DO THIS. Set down the data below from its first line to the line holding "g.obj('ground',M_gr)", inclusive; omit all pictures.

GIVEN MATERIAL.
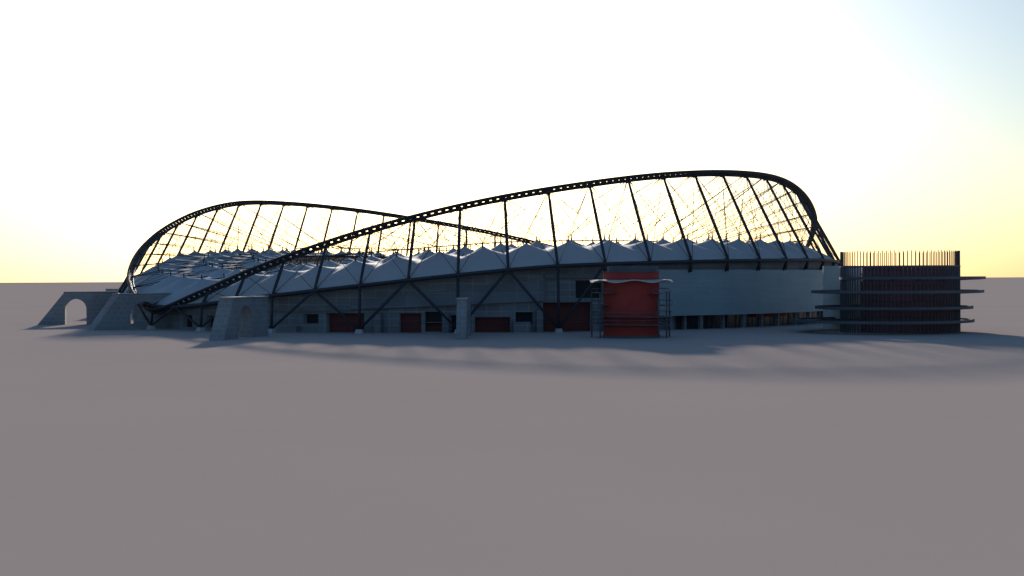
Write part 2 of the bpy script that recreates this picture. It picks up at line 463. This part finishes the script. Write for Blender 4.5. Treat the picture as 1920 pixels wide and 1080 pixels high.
for (cxx,r1,z) in ((7.36,1.30,.985),(7.08,1.54,.74),(7.02,1.41,.45),(6.84,1.60,.21)):
    annulus(mb,cxx,sy,max(r1-.28,sr+.03-0*abs(cxx-sx)),r1,z-.02,z+.0,96)
    annulus(mb,cxx,sy,r1-.03,r1,z+.0005,z+.03,96)
    for k in range(16):
        a=2*math.pi*k/16
        p0=Vector((sx+sr*math.cos(a),sy+sr*math.sin(a),z-.03)); p1=Vector((cxx+(r1-.05)*math.cos(a),sy+(r1-.05)*math.sin(a),z-.015))
        mb.tube([p0,p1],.010,5)
mb.obj('ramp_rings',M_disc,st)
mb=MB(); cyl(mb,6.55,28.0,.42,0,1.235,48); mb.obj('cream_core',M_cream,st)

# ------------------------------------------------------------ ground
g=MB(); G=4000
g.face([(-G,-G,0),(G,-G,0),(G,G,0),(-G,G,0)])
g.obj('ground',M_gr)

# ------------------------------------------------------------ light
EL,AZ=12.5,-3.5
sc=bpy.context.scene
w=bpy.data.worlds.new('World'); sc.world=w; w.use_nodes=True
nt=w.node_tree; bg=nt.nodes['Background']
sky=nt.nodes.new('ShaderNodeTexSky'); sky.sky_type='NISHITA'; sky.sun_disc=False
sky.sun_elevation=math.radians(EL); sky.sun_rotation=math.radians(AZ)
sky.air_density=1.15; sky.dust_density=1.1; sky.ozone_density=4.5
nt.links.new(sky.outputs['Color'],bg.inputs['Color']); bg.inputs['Strength'].default_value=0.11
ld=bpy.data.lights.new('sun','SUN'); ld.energy=5.0; ld.angle=math.radians(2.5); ld.color=(1,.90,.80)
lo_=bpy.data.objects.new('sun',ld); sc.collection.objects.link(lo_)
v=Vector((math.sin(AZ*D2R)*math.cos(EL*D2R),math.cos(AZ*D2R)*math.cos(EL*D2R),math.sin(EL*D2R)))
lo_.rotation_euler=v.to_track_quat('Z','Y').to_euler()
lo_.location=(0,500,300)

cam=bpy.data.cameras.new('camera'); co=bpy.data.objects.new('camera',cam); sc.collection.objects.link(co)
cam.lens=50; cam.sensor_width=36; cam.clip_start=1; cam.clip_end=120000
co.matrix_world=Matrix.Translation((0,0,S))@Matrix.Rotation(math.radians(90-.34),4,'X')@Matrix.Rotation(math.radians(-.30),4,'Z')
sc.camera=co
sc.view_settings.view_transform='Standard'; sc.view_settings.look='None'; sc.view_settings.exposure=0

TASK ANSWER.
Write part 2 of the bpy script that recreates this picture. It picks up at line 463. This part finishes the script. Write for Blender 4.5. Treat the picture as 1920 pixels wide and 1080 pixels high.
for (cxx,r1,z) in ((7.36,1.30,.985),(7.08,1.54,.74),(7.02,1.41,.45),(6.84,1.60,.21)):
    annulus(mb,cxx,sy,max(r1-.28,sr+.03-0*abs(cxx-sx)),r1,z-.02,z+.0,96)
    annulus(mb,cxx,sy,r1-.03,r1,z+.0005,z+.03,96)
    for k in range(16):
        a=2*math.pi*k/16
        p0=Vector((sx+sr*math.cos(a),sy+sr*math.sin(a),z-.03)); p1=Vector((cxx+(r1-.05)*math.cos(a),sy+(r1-.05)*math.sin(a),z-.015))
        mb.tube([p0,p1],.010,5)
mb.obj('ramp_rings',M_disc,st)
mb=MB(); cyl(mb,6.55,28.0,.42,0,1.235,48); mb.obj('cream_core',M_cream,st)

# ------------------------------------------------------------ ground
g=MB(); G=4000
g.face([(-G,-G,0),(G,-G,0),(G,G,0),(-G,G,0)])
g.obj('ground',M_gr)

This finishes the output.